Two new positions created to better integrate services to undergrads

Provost Phyllis Wise has announced a plan to integrate better those units that serve undergraduates.

Two new positions, vice provost for student life and vice provost and dean of undergraduate academic affairs, are being created to develop better ways of integrating “living and learning,” according to Executive Vice Provost Ana Mari Cauce. Both units will report to Cauce, so that their policies and services will be closely coordinated.

“The University of Washington is ahead of the curve in many ways in serving the needs of undergraduates,” she says. “People from around the country are calling and visiting us to learn more about the Center for Learning and Undergraduate Enrichment (CLUE), Freshman Interest Groups (FIGs), our Teaching Academy and our Faculty Fellows program. In many ways, we are a model institution.

“But we know that a great deal of learning takes place outside of the classroom, in areas that we’d broadly describe as student life.

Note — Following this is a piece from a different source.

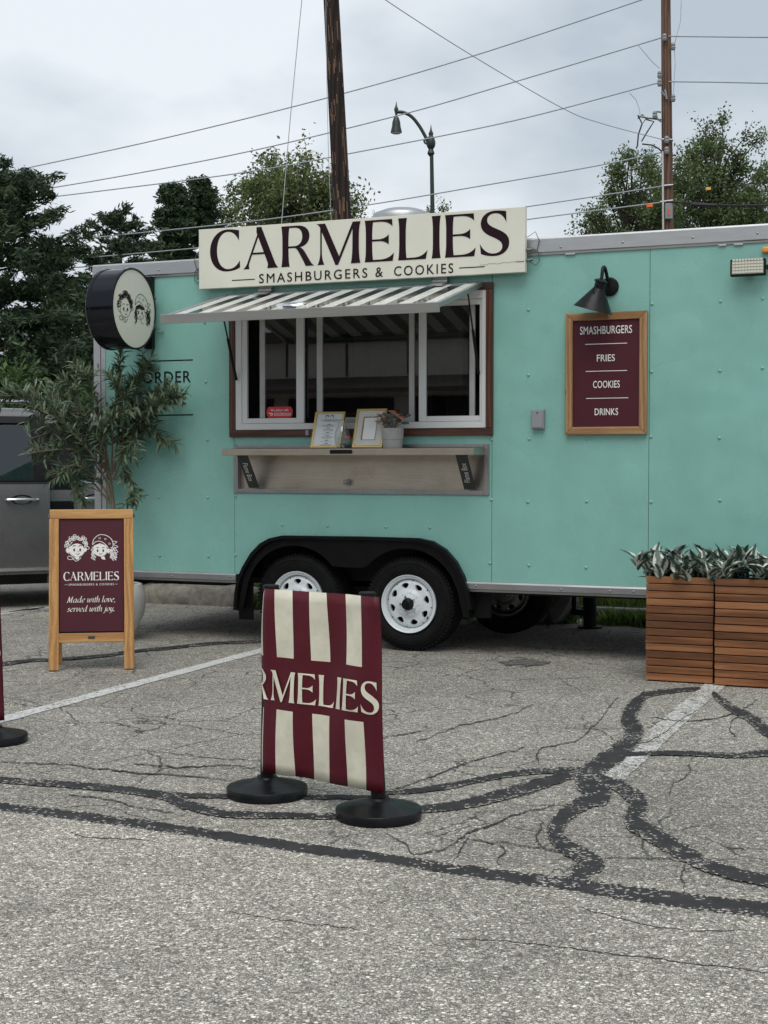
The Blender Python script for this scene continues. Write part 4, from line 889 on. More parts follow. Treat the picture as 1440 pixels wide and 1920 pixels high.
# menu board
mx0, mx1, mz0, mz1 = -2.543, -1.983, 1.556, 2.381
mb_ = thing('menu_board', ((mx0+mx1)/2, -.02, mz0), 'pine framed maroon menu listing smashburgers, fries, cookies and drinks', 'menu board')
fw = .052
for bx, m in (((mx0, mx0+fw), 'l'), ((mx1-fw, mx1), 'r')):
    s = bx[0] if m == 'l' else bx[1]; e_ = bx[1] if m == 'l' else bx[0]
    MB().prism([(s, mz0), (e_, mz0+fw), (e_, mz1-fw), (s, mz1)], f2, -.040, -.005).build('frame_rail', MT['menuz'], mb_, bevel=.004)
for z, zi in ((mz0, mz0+fw), (mz1, mz1-fw)):
    MB().prism([(mx0+.001, z), (mx1-.001, z), (mx1-fw, zi), (mx0+fw, zi)], f2, -.0395, -.005).build('frame_rail', MT['menux'], mb_, bevel=.004)
MB().box(mx0+fw-.005, mx1-fw+.005, -.026, -.006, mz0+fw-.005, mz1-fw+.005).build('panel', MT['maroon'], mb_)
dd = Draw()
for word, px, py, w, h in (('SMASHBURGERS', 1136, 618.5, 95, 14.5), ('FRIES', 1136, 671, 33, 12.5), ('COOKIES', 1137, 720.5, 49, 13), ('DRINKS', 1137, 772, 43, 12.5)):
    c_ = wp(px, py, -.027); k = 3.76e-3; dd.extend(font(word, 1.04, .014).fit(c_.x-w*k/2, c_.x+w*k/2, c_.z-h*k/2, c_.z+h*k/2))
for a, b, py in ((1097, 1176, 644.5), (1098, 1176, 695.5), (1099, 1178, 746.5)): xa, xb, z = wp(a, py, -.027).x, wp(b, py, -.027).x, wp(1137, py, -.027).z; dd.poly([(xa, z-.0022), (xb, z-.0022), (xb, z+.0022), (xa, z+.0022)])
dd.mesh('lettering', MT['whiteink'], mb_, lambda u, v, d: (u, -.026-d, v))
# barn lamp
c_ = wp(1143, 538); lp = thing('barn_lamp', (c_.x, -.01, c_.z), 'black gooseneck barn lamp with cone shade above the menu board', 'lamp')
M = Matrix.Translation((c_.x, -.001, c_.z)) @ Matrix.Rotation(math.pi/2, 4, 'X'); MB().lathe([(.064, 0), (.064, .012), (.056, .022), (.02, .026), (.0005, .027)], 28, M).build('wall_plate', MT['black'], lp, smooth=True)
nk = Vector((c_.x-.015, -.165, c_.z+.035)); rim_c = Vector((c_.x-.075, -.155, c_.z-.165)); axv = (rim_c-nk).normalized()
ar = MB(); ar.tube(catmull([(c_.x, -.02, c_.z), (c_.x-.003, -.06, c_.z+.06), (c_.x-.008, -.105, c_.z+.115), (c_.x-.012, -.145, c_.z+.105), tuple(nk)], 6), .012, 10); ar.build('gooseneck', MT['black'], lp, smooth=True)
M = Matrix.Translation(nk) @ axv.to_track_quat('Z', 'Y').to_matrix().to_4x4(); L_ = (rim_c-nk).length
MB().lathe([(.0005, -.004), (.02, 0), (.044, .012), (.046, .022), (.036, .026), (.036, .065), (.042, .07), (.044, .075), (.132, L_), (.136, L_+.004), (.130, L_+.001), (.04, .085)], 40, M).build('shade', MT['black'], lp, smooth=True, angle=35)
MB().lathe([(.0005, L_-.05), (.03, L_-.06), (.035, L_-.09), (.02, .09)], 20, M).build('bulb', MT['lampbulb'], lp, smooth=True)
for s in (-1, 1):
    ww = MB(); ww.tube(catmull([tuple(M @ Vector((s*.036, 0, .05))), tuple(M @ Vector((s*.072, 0, .06))), tuple(M @ Vector((s*.078, 0, .09))), tuple(M @ Vector((s*.06, 0, .10)))], 5), .0035, 6); ww.build('guard_wire', MT['black'], lp, smooth=True)
# LED flood light
p0 = wp(1369, 484, -.12); p1 = wp(1436, 516, -.12); fz0_, fz1_ = wp(1372, 518, -.12).z, wp(1369, 487, -.12).z
fl = thing('flood_light', (p0.x+.13, -.05, fz0_), 'small rectangular LED flood light on the wall at the right edge', 'flood light')
fx0_, fx1_ = p0.x, p0.x+.222
MB().box(fx0_, fx1_, -.12, -.065, fz0_, fz1_).build('housing', MT['blackmatte'], fl, bevel=.006); MB().box(fx0_+.012, fx1_-.012, -.1225, -.1205, fz0_+.012, fz1_-.012).build('reflector', plain('reflector', (.42, .42, .36), .3), fl)
cell = MB().box(-.008, .008, -.003, 0, -.006, .006).build('led_cell', MT['led'], fl, local=True); me = cell.data; bpy.data.objects.remove(cell)
Mi = WM[fl.name].inverted()
for i in range(10):
    for j in range(5): inst(me, 'led_cell', fl, Mi @ Matrix.Translation((fx0_+.024+i*.0193, -.1228, fz0_+.024+j*.0195)))
br = MB(); br.box(fx1_+.002, fx1_+.014, -.11, -.003, (fz0_+fz1_)/2-.012, (fz0_+fz1_)/2+.012); br.box(fx0_+.08, fx1_-.08, -.065, -.002, (fz0_+fz1_)/2-.02, (fz0_+fz1_)/2+.02); br.build('arm', MT['blackmatte'], fl)

# ================================================================== THINGS ON THE SERVING SHELF
def picture_frame(px0, px1, ptop, pbot, label, kind):
    Y = -.19; a = wp(px0, pbot, Y); b = wp(px1, pbot, Y); w = (b.x-a.x); h = (wp(px0, ptop, Y).z - SHZ)*1.04
    t = thing('picture_frame', ((a.x+b.x)/2, Y, SHZ), label, 'picture frame', 'gold frames on the serving shelf')
    Mt = Matrix.Translation((a.x, Y, SHZ+.002)) @ Matrix.Rotation(R(-20), 4, 'X'); f = .016
    for bx in ((0, f, 0, h), (w-f, w, 0, h), (f, w-f, 0, f), (f, w-f, h-f, h)): MB().box(bx[0], bx[1], -.008, .010, bx[2], bx[3], 0, Mt).build('moulding', MT['gold'], t, bevel=.003)
    MB().box(f-.002, w-f+.002, .0, .006, f-.002, h-f+.002, 0, Mt).build('sheet', MT['paper' if kind == 'menu' else 'mat_board'], t)
    fn = lambda u, v, d: Mt @ Vector((u, -d, v)); iw, ih = w-2*f, h-2*f
    U = lambda x: f+iw*x; V = lambda y: f+ih*y
    if kind == 'menu':
        d = Draw(); d.extend(serif('CARMELIES', .1).fit(U(.20), U(.80), V(.76), V(.835)))
        for c0 in (.40, .58):
            d.disc(U(c0), V(.92), iw*.07, ih*.05, 0, 14)
        d2 = Draw(); d2.disc(U(.405), V(.905), iw*.045, ih*.035); d2.disc(U(.575), V(.905), iw*.045, ih*.035)
        r = random.Random(2); y = .68
        for grp in (2, 3, 1, 3, 1, 2):
            d.poly([(U(.44), V(y-.012)), (U(.57), V(y-.012)), (U(.57), V(y+.008)), (U(.44), V(y+.008))]); y -= .035
            for k in range(grp):
                hw = r.uniform(.14, .24); x = .5-hw
                while x < .5+hw:
                    l = r.uniform(.025, .07); d.poly([(U(x), V(y-.005)), (U(min(x+l, .5+hw)), V(y-.005)), (U(min(x+l, .5+hw)), V(y+.005)), (U(x), V(y+.005))]); x += l+.014
                y -= .027
            y -= .03
        d.mesh('print', MT['inkgrey'], t, fn, .0012); d2.mesh('print_faces', MT['paper'], t, fn, .0022)
    else:
        MB().box(U(.22), U(.76), -.006, -.0012, V(.17), V(.83), 0, Mt).build('inner_mount', MT['menuz'], t); MB().box(U(.28), U(.76), -.0078, -.0065, V(.17), V(.79), 0, Mt).build('blank_card', MT['paper'], t)
    MB().add([Mt @ Vector(v) for v in ((f, -.0065, f), (w-f, -.0065, f), (w-f, -.0065, h-f), (f, -.0065, h-f))], [(0, 1, 2, 3)]).build('glass', MT['clear'], t) if kind == 'menu' else None
    st = MB(); st.beam(Mt @ Vector((w/2, .012, h*.6)), Vector((a.x+w/2, Y+.135, SHZ+.004)), .03, .004, (1, 0, 0)); st.build('easel_leg', MT['black'], t)
    return t
picture_frame(582, 638, 771, 838, 'tilted gold frame with the printed price list, left of the glass vase', 'menu')
picture_frame(660, 716, 765, 838, 'upright gold frame with a small white card on grey, right of the vase', 'card')
q = wp(645, 838, -.185); vz = thing('glass_vase', (q.x, -.215, SHZ), 'small clear glass carafe standing between the two gold frames', 'vase')
M = Matrix.Translation((q.x, -.215, SHZ+.001)); MB().lathe([(.0005, .004), (.040, .004), (.052, .03), (.058, .075), (.05, .12), (.032, .155), (.028, .175), (.036, .20), (.039, .205), (.036, .20), (.026, .175), (.030, .155), (.048, .12), (.055, .075), (.049, .03), (.0005, .009)], 32, M).build('body', MT['clear'], vz, smooth=True)
MB().lathe([(.0585, .06), (.0585, .09)], 32, M, arc=1.6).build('label_band', MT['red'], vz, smooth=True)
q = wp(736, 838, -.17); fp = thing('flower_pot', (q.x, -.17, SHZ), 'small grey cement pot at the right end of the shelf things', 'flower pot')
M = Matrix.Translation((q.x, -.17, SHZ+.001)); MB().lathe([(.0005, 0), (.068, 0), (.070, .004), (.073, .058), (.0745, .059), (.0765, .062), (.080, .136), (.078, .14), (.070, .14), (.066, .11), (.0005, .11)], 32, M).build('pot', MT['pot'], fp, smooth=True, angle=30)
MB().lathe([(.067, .125), (.0005, .128)], 20, M).build('soil', MT['soil'], fp)
pl = thing('flower_plant', (q.x, -.17, SHZ+.12), 'pink petalled plant with grey-green leaves growing from the cement pot', 'plant')
r = random.Random(12)
def disc_leaf(w, l, cup):
    vs = []; n = 12
    for i in range(n): a = 2*math.pi*i/n; x, y = w*math.sin(a), l*(.5-.5*math.cos(a)); vs.append((x, y, cup*(x*x/(w*w))*.5+cup*.3*math.sin(y/l*3)))
    vs.append((0, l/2, 0)); return MB().add(vs, [(i, (i+1) % n, n) for i in range(n)])
lm = disc_leaf(.022, .055, .008).build('leaf', MT['eucal'], pl, local=True, smooth=True); pm = disc_leaf(.016, .034, .010).build('petal', MT['petal'], pl, local=True, smooth=True)
lme, pme = lm.data, pm.data; bpy.data.objects.remove(lm); bpy.data.objects.remove(pm)
stm = MB()
for i in range(26):
    a = r.uniform(0, 6.283); e_ = r.uniform(.15, 1.2); rr = r.uniform(.02, .085); p = Vector((rr*math.cos(a), rr*math.sin(a)*.8, .02+.075*math.sin(e_)+r.uniform(-.01, .02)))
    stm.tube([(0, 0, -.0), p*.6+Vector((0, 0, .012)), p], .0018, 5); inst(lme, 'leaf', pl, Matrix.Translation(p) @ Euler((r.uniform(-.2, 1.0), r.uniform(-.5, .5), a-1.57)).to_matrix().to_4x4())
for (dx, dz) in ((-.075, .10), (-.05, .085), (.015, .125), (.03, .115), (.055, .10), (.085, .075), (-.095, .055), (.07, .085)):
    c_ = Vector((dx, -.03+r.uniform(-.02, .02), dz)); stm.tube([(0, 0, 0), c_*.6+Vector((0, 0, .01)), c_], .0016, 5)
    for k in range(5): inst(pme, 'petal', pl, Matrix.Translation(c_) @ Euler((R(25+20*r.random()), 0, 2*math.pi*k/5+r.random())).to_matrix().to_4x4())
stm.build('stem', MT['twig'], pl, local=True)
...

These changes will enable us to work together to greatly enhance the undergraduate experience.”

Along with the new organization will come a joint advisory board composed of students, faculty and staff, which will examine some of the details of this integrated approach. “For example,” says Cauce, “we might look at whether Advising and Career Services should be in the same office, or whether there would be benefits from combining Room Assignments with Classroom Support Services.”

Cauce says that a year from now, there will still be two distinct organizations, with perhaps some of the pieces merged or moved. “We have two excellent units,” she says, “and we expect that they will find creative ways of blending their talents for the benefit of undergraduates.”

Provost Wise also has announced that the university will conduct internal searches for both the vice provost and dean of undergraduate academic affairs, and for the vice provost for student life. “I believe we will be best served by having those positions filled by individuals who are deeply familiar with UW campus life, and we have no shortage of talent on our campus,” she said.